В первом отделении была исполнена Первая соната Брамса ор. 1. Романтический подъем, бездна оттенков, мощь и щемящая печаль первой части; изящный Minnesang со словами "Ach, die schonste Rose" ("то, что впоследствии делал Малер, – детское, религиозное"), принесший с собой воздух средневековья, – перекличка: соло – хор, соло – хор. Сокрушительная четвертая часть.

В антракте на диване молча сидели рядом две женщины с прекрасными, просветленными лицами – ведущая и та самая "симпатичная дама", которая в нынешний вечер снова переворачивала страницы, как шестнадцать лет тому назад, как два месяца тому назад, счастливая от музыки, от новой встречи, подаренной жизнью.

Во втором отделении – Вторая соната ор. 2 в четырех частях. Святослав Теофилович, как всегда, в самой деликатной форме, но твердо, просил ведущую тщательно объявить название частей.

– Первая, – медленно диктовал он, – Allegro non troppo, ma energico, вторая – Andante con espressione, третья – Scherzo, четвертая – Finale, introduccione allegro non troppo e rubato. – Ведущая в точности выполнила эти указания, объявила все медленно и внятно, и снова погасли люстры, вышел Рихтер, и зазвучала Вторая соната. Ее конец, сказал Святослав Теофилович, – это "апофеоз Кларе Шуман, венок из трелей (у нее бегали пальчики)". Вслед за Второй сонатой – первая тетрадь Вариаций Брамса на тему Паганини. На "бис" – вторая тетрадь.

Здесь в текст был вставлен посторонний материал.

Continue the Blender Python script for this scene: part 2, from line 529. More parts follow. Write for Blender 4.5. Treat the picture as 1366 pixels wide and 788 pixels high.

Рихтер, как показалось, и сам остался доволен:

– Сегодня не так сумбурно, правда?

В артистическую один за другим шли с цветами и словами благодарности слушатели; среди них "тургеневские девушки" – немосковского вида, скромные, с достоинством и бурной внутренней жизнью, отблеск которой вдруг мелькнет в их глазах.

– Это такое счастье, что вы у нас в Чите, – говорила педагог музыкальной школы, – я тут со своими учениками, не ожидала, что они поймут Брамса.

– Слов нет, совершенство, – такие слова раздавались беспрестанно, все благодарили за приезд, просили приезжать еще. Видеть преображенных искусством людей, с бьющим через край чувством благодарности – дорогого стоит.

Святослав Теофилович вернулся в гостиницу. Последний вечер в Чите, через несколько часов уезжаем.

Рихтер испытывал опустошенность художника, всегда горькую.

За ужином Святослав Теофилович охотно подписывал множество фотографий. На одной – для начальника железной дороги – рядом с автографом нарисовал маленький поезд. Сказал, что брамсовская программа очень изматывает – до боли в сердце.

Собрались и поехали к вагону с обратной стороны вокзала: так можно было подобраться к нему более коротким путем. Виртуозный водитель съезжал и поднимался на какие-то немыслимые насыпи из щебня, камней, песка, в кромешной тьме выискивал между ними головокружительные изгибы дороги, на которой валялись бревна. Шли по шпалам к вагону. Среди этих песчаных холмов, своеобразных дюн из щебня, ко всему прочему, расположился и цыганский табор.

– Это романтично, – сказал Святослав Теофилович.